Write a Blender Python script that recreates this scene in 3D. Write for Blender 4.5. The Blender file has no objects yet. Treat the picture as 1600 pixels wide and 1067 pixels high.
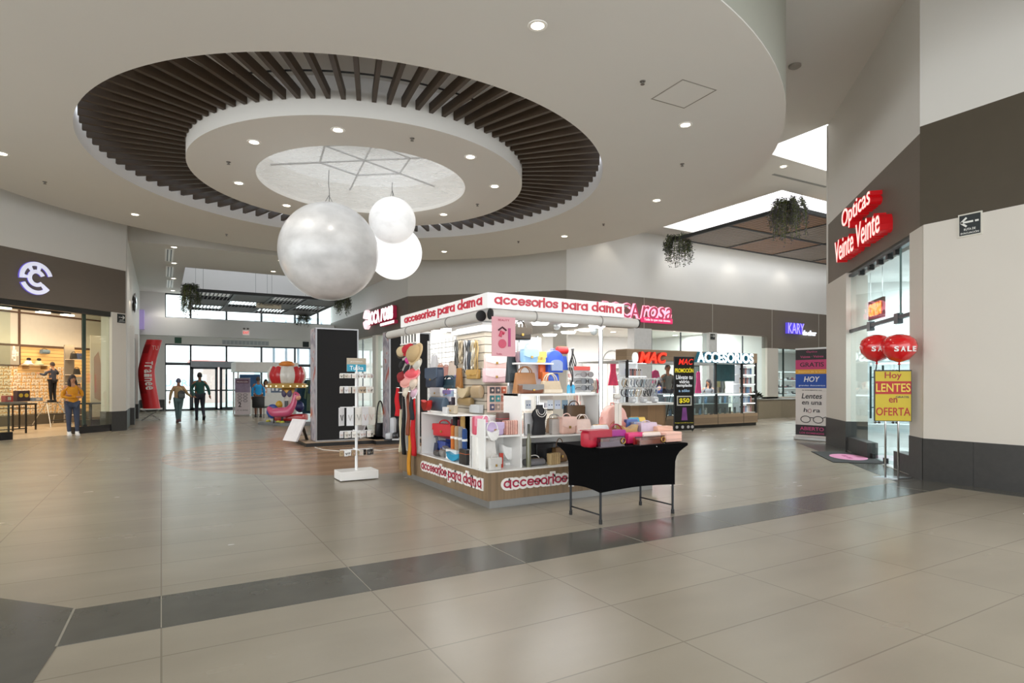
import bpy, bmesh, math, random
from mathutils import Vector, Matrix
random.seed(7)
S = bpy.context.scene
COL = S.collection
PI = math.pi
R = math.radians

# ------------------------------------------------------------------ camera
F, HZ, CH = 938.0, 598.0, 1.4          # focal length (px of a 1600 px frame), horizon row, eye height
YAW = math.atan(548 / 938.0)
cd = bpy.data.cameras.new('camera')
cam = bpy.data.objects.new('camera', cd)
COL.objects.link(cam)
cam.location = (0, 0, CH)
cam.rotation_euler = (PI / 2, 0, -YAW)
cd.sensor_width = 36
cd.lens = F / 1600 * 36
cd.shift_y = (HZ - 533.5) / 1600
cd.clip_end = 300
S.camera = cam

# ------------------------------------------------------------------ light
S.view_settings.view_transform = 'Standard'
S.view_settings.look = 'None'
S.view_settings.gamma = 1
S.view_settings.exposure = 1.35
S.view_settings.use_curve_mapping = False
S.cycles.max_bounces = 8
S.cycles.diffuse_bounces = 4
S.cycles.glossy_bounces = 3
S.cycles.transmission_bounces = 4
S.cycles.transparent_max_bounces = 12
S.cycles.sample_clamp_indirect = 3
S.cycles.sample_clamp_direct = 5
S.cycles.caustics_reflective = False
S.cycles.caustics_refractive = False
W = bpy.data.worlds.new('overcast')
S.world = W
W.use_nodes = True
_n = W.node_tree.nodes
_bg = _n['Background']
_bg.inputs[0].default_value = (0.93, 0.97, 1.0, 1)
_bg.inputs[1].default_value = 1.25


def lamp(name, kind, loc, power, color=(1, 1, 1), size=0.2, size_y=None, rot=(0, 0, 0), spot=None):
    l = bpy.data.lights.new(name, kind)
    l.energy = power
    l.color = color
    if kind == 'AREA':
        l.size = size
        if size_y:
            l.shape = 'RECTANGLE'
            l.size_y = size_y
        else:
            l.shape = 'DISK'
    elif kind == 'SPOT':
        l.shadow_soft_size = size
        l.spot_size = R(spot or 90)
        l.spot_blend = 0.6
    else:
        l.shadow_soft_size = size
    o = bpy.data.objects.new(name, l)
    COL.objects.link(o)
    o.location = loc
    o.rotation_euler = rot
    return o


WARM = (1.0, 0.86, 0.68)
# daylight through the roof lights
lamp('skylight_daylight', 'AREA', (22.0, 14.3, 9.0), 230, (0.95, 0.98, 1), 10, 4.6)
lamp('skylight_daylight', 'AREA', (20.0, 9.2, 9.0), 300, (0.95, 0.98, 1), 8, 1.5)
lamp('skylight_daylight', 'AREA', (3.75, 12.65, 7.22), 14, (0.97, 0.98, 1), 3.6)

# ------------------------------------------------------------------ helpers: rays of the calibrated camera
FW = Vector((math.sin(YAW), math.cos(YAW)))
RT = Vector((math.cos(YAW), -math.sin(YAW)))


def G(px, py, z=0.0):
    d = F * (CH - z) / (py - HZ)
    p = FW * d + RT * ((px - 800) / F * d)
    return p.x, p.y


def ray(px):
    return FW + RT * ((px - 800) / F)


def OX(px, X):
    r = ray(px)
    d = X / r.x
    return r.y * d, d


def OY(px, Y):
    r = ray(px)
    d = Y / r.y
    return r.x * d, d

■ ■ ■

Exercise objective.
Look through the data and show every line containing "scene".

Correct response.
Write a Blender Python script that recreates this scene in 3D. Write for Blender 4.5. The Blender file has no objects yet. Treat the picture as 1600 pixels wide and 1067 pixels high.
S = bpy.context.scene